## [Listed entries]
• • • • • • •

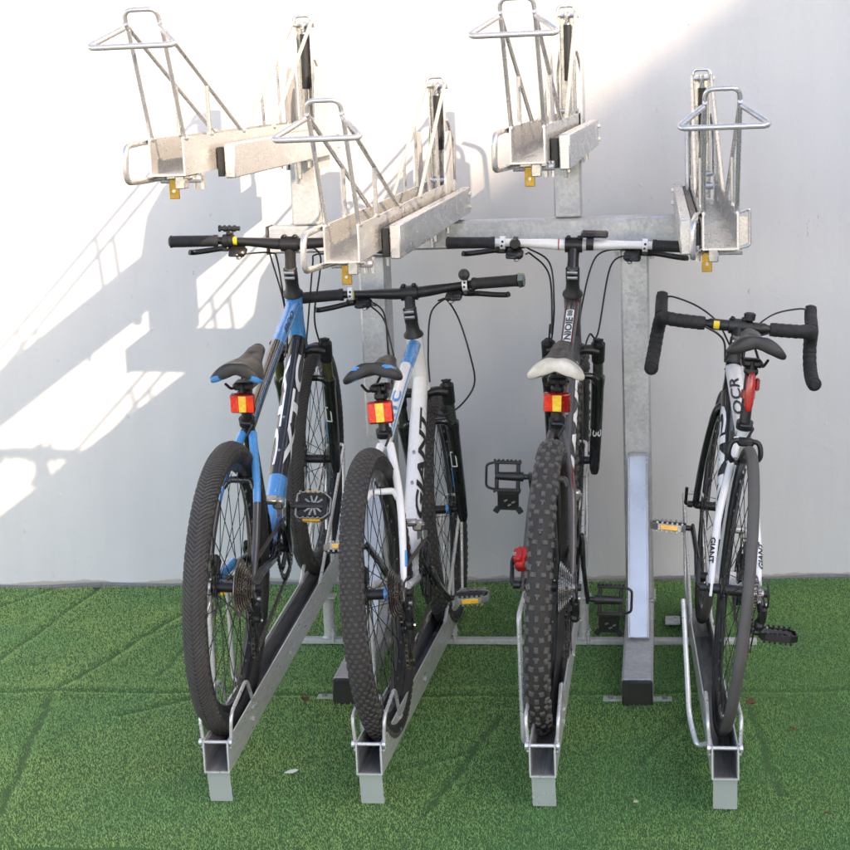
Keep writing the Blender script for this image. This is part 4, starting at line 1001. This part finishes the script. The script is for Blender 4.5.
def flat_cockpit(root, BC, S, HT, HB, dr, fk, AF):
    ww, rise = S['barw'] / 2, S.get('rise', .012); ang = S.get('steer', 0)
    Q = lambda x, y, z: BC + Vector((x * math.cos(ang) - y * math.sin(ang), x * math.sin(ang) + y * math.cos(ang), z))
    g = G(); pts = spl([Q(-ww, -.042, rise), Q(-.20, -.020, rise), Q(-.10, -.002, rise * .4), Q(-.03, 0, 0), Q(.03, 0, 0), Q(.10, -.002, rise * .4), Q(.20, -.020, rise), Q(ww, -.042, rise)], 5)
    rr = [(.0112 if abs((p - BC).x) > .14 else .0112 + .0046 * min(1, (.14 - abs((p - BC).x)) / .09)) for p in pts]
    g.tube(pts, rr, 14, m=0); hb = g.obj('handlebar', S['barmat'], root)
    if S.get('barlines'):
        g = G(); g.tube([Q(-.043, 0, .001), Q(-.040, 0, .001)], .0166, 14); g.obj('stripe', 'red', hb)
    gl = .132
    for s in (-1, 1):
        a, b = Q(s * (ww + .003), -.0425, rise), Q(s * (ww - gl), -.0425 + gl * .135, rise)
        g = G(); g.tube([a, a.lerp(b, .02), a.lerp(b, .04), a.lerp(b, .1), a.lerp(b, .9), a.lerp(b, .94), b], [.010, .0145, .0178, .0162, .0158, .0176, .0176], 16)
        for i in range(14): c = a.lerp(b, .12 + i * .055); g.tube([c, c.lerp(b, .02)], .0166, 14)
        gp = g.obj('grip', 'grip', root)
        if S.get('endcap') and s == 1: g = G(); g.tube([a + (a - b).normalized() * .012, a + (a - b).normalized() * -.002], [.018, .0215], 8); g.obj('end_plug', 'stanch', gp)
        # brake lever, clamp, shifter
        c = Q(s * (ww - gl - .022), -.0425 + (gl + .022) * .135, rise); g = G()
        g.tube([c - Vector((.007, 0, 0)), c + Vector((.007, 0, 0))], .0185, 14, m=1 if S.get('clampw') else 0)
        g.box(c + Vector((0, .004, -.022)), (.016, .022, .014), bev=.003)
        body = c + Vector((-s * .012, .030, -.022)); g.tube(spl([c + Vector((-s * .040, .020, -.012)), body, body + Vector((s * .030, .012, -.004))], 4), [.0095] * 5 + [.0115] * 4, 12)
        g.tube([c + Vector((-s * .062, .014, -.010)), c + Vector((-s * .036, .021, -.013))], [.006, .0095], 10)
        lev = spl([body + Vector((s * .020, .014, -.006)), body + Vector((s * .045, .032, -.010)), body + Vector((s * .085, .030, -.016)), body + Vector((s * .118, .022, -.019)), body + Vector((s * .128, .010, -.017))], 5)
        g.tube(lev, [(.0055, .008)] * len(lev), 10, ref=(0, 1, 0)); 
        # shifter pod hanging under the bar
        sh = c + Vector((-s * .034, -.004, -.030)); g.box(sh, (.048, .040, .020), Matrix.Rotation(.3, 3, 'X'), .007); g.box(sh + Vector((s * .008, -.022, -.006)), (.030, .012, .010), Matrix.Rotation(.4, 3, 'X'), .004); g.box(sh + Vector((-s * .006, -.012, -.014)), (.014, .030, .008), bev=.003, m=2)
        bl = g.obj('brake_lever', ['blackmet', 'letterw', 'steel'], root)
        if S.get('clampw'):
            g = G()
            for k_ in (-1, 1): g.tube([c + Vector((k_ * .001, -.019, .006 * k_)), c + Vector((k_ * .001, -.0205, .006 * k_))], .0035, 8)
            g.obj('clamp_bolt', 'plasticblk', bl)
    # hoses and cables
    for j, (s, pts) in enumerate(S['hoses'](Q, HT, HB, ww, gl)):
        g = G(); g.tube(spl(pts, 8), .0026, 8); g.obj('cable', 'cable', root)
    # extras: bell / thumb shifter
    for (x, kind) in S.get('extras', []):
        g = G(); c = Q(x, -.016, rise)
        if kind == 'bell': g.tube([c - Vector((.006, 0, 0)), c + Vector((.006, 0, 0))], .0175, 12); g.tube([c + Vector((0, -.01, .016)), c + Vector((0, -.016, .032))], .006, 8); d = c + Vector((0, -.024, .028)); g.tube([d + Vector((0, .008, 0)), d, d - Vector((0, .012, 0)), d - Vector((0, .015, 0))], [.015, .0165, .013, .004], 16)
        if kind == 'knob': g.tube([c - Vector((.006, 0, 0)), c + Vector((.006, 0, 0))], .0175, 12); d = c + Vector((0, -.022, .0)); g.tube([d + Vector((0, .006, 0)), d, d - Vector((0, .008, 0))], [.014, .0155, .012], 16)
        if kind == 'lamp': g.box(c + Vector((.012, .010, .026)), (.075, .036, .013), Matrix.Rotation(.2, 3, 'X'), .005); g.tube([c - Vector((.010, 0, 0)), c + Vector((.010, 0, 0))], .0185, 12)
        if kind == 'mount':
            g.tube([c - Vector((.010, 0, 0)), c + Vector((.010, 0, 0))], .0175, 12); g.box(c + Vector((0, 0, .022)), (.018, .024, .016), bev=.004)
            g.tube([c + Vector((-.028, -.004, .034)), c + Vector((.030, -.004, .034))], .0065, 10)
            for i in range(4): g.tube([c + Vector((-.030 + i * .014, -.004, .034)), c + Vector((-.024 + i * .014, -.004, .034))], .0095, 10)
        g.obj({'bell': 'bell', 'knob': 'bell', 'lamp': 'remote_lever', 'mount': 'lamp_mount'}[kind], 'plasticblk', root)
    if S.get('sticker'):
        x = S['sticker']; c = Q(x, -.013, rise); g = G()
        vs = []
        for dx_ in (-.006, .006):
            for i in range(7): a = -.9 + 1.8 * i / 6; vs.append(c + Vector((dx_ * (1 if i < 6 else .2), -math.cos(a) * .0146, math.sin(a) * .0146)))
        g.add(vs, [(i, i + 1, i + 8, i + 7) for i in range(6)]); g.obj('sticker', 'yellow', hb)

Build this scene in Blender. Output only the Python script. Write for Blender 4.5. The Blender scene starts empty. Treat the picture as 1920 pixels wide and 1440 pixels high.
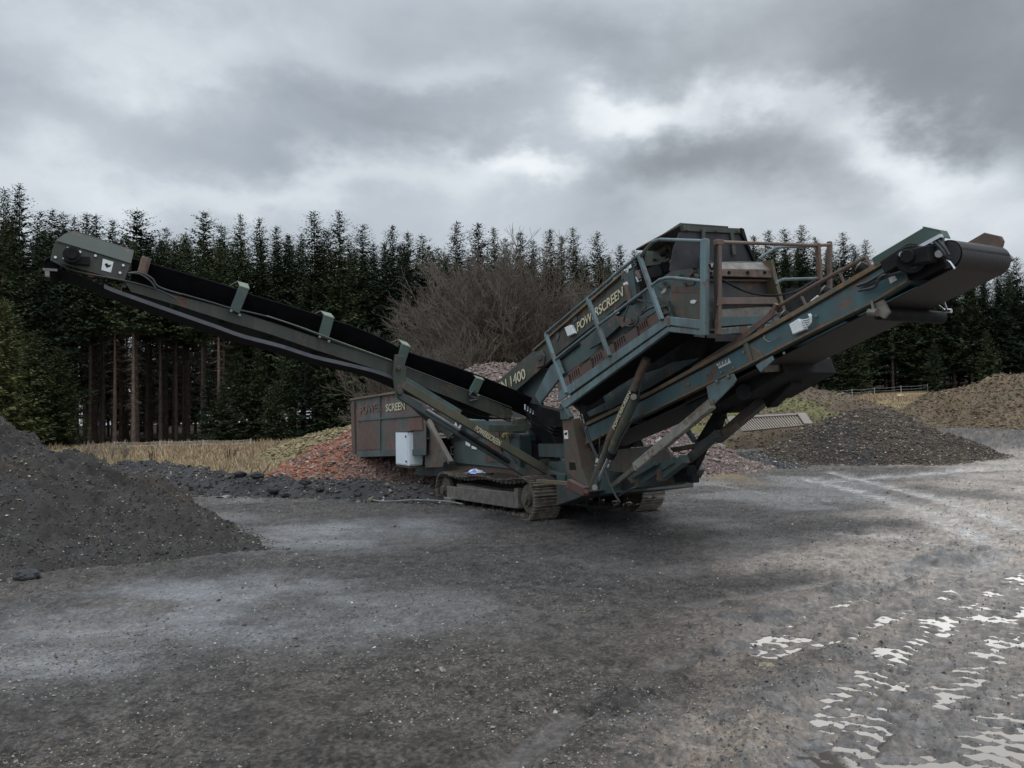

• • • • • • •

Repeat each line of the records above exactly, but do not copy the pictures.

## [Task response]
Keep writing the Blender script for this image. This is part 4, starting at line 1001. This part finishes the script. The script is for Blender 4.5.
def flat_cockpit(root, BC, S, HT, HB, dr, fk, AF):
    ww, rise = S['barw'] / 2, S.get('rise', .012); ang = S.get('steer', 0)
    Q = lambda x, y, z: BC + Vector((x * math.cos(ang) - y * math.sin(ang), x * math.sin(ang) + y * math.cos(ang), z))
    g = G(); pts = spl([Q(-ww, -.042, rise), Q(-.20, -.020, rise), Q(-.10, -.002, rise * .4), Q(-.03, 0, 0), Q(.03, 0, 0), Q(.10, -.002, rise * .4), Q(.20, -.020, rise), Q(ww, -.042, rise)], 5)
    rr = [(.0112 if abs((p - BC).x) > .14 else .0112 + .0046 * min(1, (.14 - abs((p - BC).x)) / .09)) for p in pts]
    g.tube(pts, rr, 14, m=0); hb = g.obj('handlebar', S['barmat'], root)
    if S.get('barlines'):
        g = G(); g.tube([Q(-.043, 0, .001), Q(-.040, 0, .001)], .0166, 14); g.obj('stripe', 'red', hb)
    gl = .132
    for s in (-1, 1):
        a, b = Q(s * (ww + .003), -.0425, rise), Q(s * (ww - gl), -.0425 + gl * .135, rise)
        g = G(); g.tube([a, a.lerp(b, .02), a.lerp(b, .04), a.lerp(b, .1), a.lerp(b, .9), a.lerp(b, .94), b], [.010, .0145, .0178, .0162, .0158, .0176, .0176], 16)
        for i in range(14): c = a.lerp(b, .12 + i * .055); g.tube([c, c.lerp(b, .02)], .0166, 14)
        gp = g.obj('grip', 'grip', root)
        if S.get('endcap') and s == 1: g = G(); g.tube([a + (a - b).normalized() * .012, a + (a - b).normalized() * -.002], [.018, .0215], 8); g.obj('end_plug', 'stanch', gp)
        # brake lever, clamp, shifter
        c = Q(s * (ww - gl - .022), -.0425 + (gl + .022) * .135, rise); g = G()
        g.tube([c - Vector((.007, 0, 0)), c + Vector((.007, 0, 0))], .0185, 14, m=1 if S.get('clampw') else 0)
        g.box(c + Vector((0, .004, -.022)), (.016, .022, .014), bev=.003)
        body = c + Vector((-s * .012, .030, -.022)); g.tube(spl([c + Vector((-s * .040, .020, -.012)), body, body + Vector((s * .030, .012, -.004))], 4), [.0095] * 5 + [.0115] * 4, 12)
        g.tube([c + Vector((-s * .062, .014, -.010)), c + Vector((-s * .036, .021, -.013))], [.006, .0095], 10)
        lev = spl([body + Vector((s * .020, .014, -.006)), body + Vector((s * .045, .032, -.010)), body + Vector((s * .085, .030, -.016)), body + Vector((s * .118, .022, -.019)), body + Vector((s * .128, .010, -.017))], 5)
        g.tube(lev, [(.0055, .008)] * len(lev), 10, ref=(0, 1, 0)); 
        # shifter pod hanging under the bar
        sh = c + Vector((-s * .034, -.004, -.030)); g.box(sh, (.048, .040, .020), Matrix.Rotation(.3, 3, 'X'), .007); g.box(sh + Vector((s * .008, -.022, -.006)), (.030, .012, .010), Matrix.Rotation(.4, 3, 'X'), .004); g.box(sh + Vector((-s * .006, -.012, -.014)), (.014, .030, .008), bev=.003, m=2)
        bl = g.obj('brake_lever', ['blackmet', 'letterw', 'steel'], root)
        if S.get('clampw'):
            g = G()
            for k_ in (-1, 1): g.tube([c + Vector((k_ * .001, -.019, .006 * k_)), c + Vector((k_ * .001, -.0205, .006 * k_))], .0035, 8)
            g.obj('clamp_bolt', 'plasticblk', bl)
    # hoses and cables
    for j, (s, pts) in enumerate(S['hoses'](Q, HT, HB, ww, gl)):
        g = G(); g.tube(spl(pts, 8), .0026, 8); g.obj('cable', 'cable', root)
    # extras: bell / thumb shifter
    for (x, kind) in S.get('extras', []):
        g = G(); c = Q(x, -.016, rise)
        if kind == 'bell': g.tube([c - Vector((.006, 0, 0)), c + Vector((.006, 0, 0))], .0175, 12); g.tube([c + Vector((0, -.01, .016)), c + Vector((0, -.016, .032))], .006, 8); d = c + Vector((0, -.024, .028)); g.tube([d + Vector((0, .008, 0)), d, d - Vector((0, .012, 0)), d - Vector((0, .015, 0))], [.015, .0165, .013, .004], 16)
        if kind == 'knob': g.tube([c - Vector((.006, 0, 0)), c + Vector((.006, 0, 0))], .0175, 12); d = c + Vector((0, -.022, .0)); g.tube([d + Vector((0, .006, 0)), d, d - Vector((0, .008, 0))], [.014, .0155, .012], 16)
        if kind == 'lamp': g.box(c + Vector((.012, .010, .026)), (.075, .036, .013), Matrix.Rotation(.2, 3, 'X'), .005); g.tube([c - Vector((.010, 0, 0)), c + Vector((.010, 0, 0))], .0185, 12)
        if kind == 'mount':
            g.tube([c - Vector((.010, 0, 0)), c + Vector((.010, 0, 0))], .0175, 12); g.box(c + Vector((0, 0, .022)), (.018, .024, .016), bev=.004)
            g.tube([c + Vector((-.028, -.004, .034)), c + Vector((.030, -.004, .034))], .0065, 10)
            for i in range(4): g.tube([c + Vector((-.030 + i * .014, -.004, .034)), c + Vector((-.024 + i * .014, -.004, .034))], .0095, 10)
        g.obj({'bell': 'bell', 'knob': 'bell', 'lamp': 'remote_lever', 'mount': 'lamp_mount'}[kind], 'plasticblk', root)
    if S.get('sticker'):
        x = S['sticker']; c = Q(x, -.013, rise); g = G()
        vs = []
        for dx_ in (-.006, .006):
            for i in range(7): a = -.9 + 1.8 * i / 6; vs.append(c + Vector((dx_ * (1 if i < 6 else .2), -math.cos(a) * .0146, math.sin(a) * .0146)))
        g.add(vs, [(i, i + 1, i + 8, i + 7) for i in range(6)]); g.obj('sticker', 'yellow', hb)

Build this scene in Blender. Output only the Python script. Write for Blender 4.5. The Blender scene starts empty. Treat the picture as 1920 pixels wide and 1440 pixels high.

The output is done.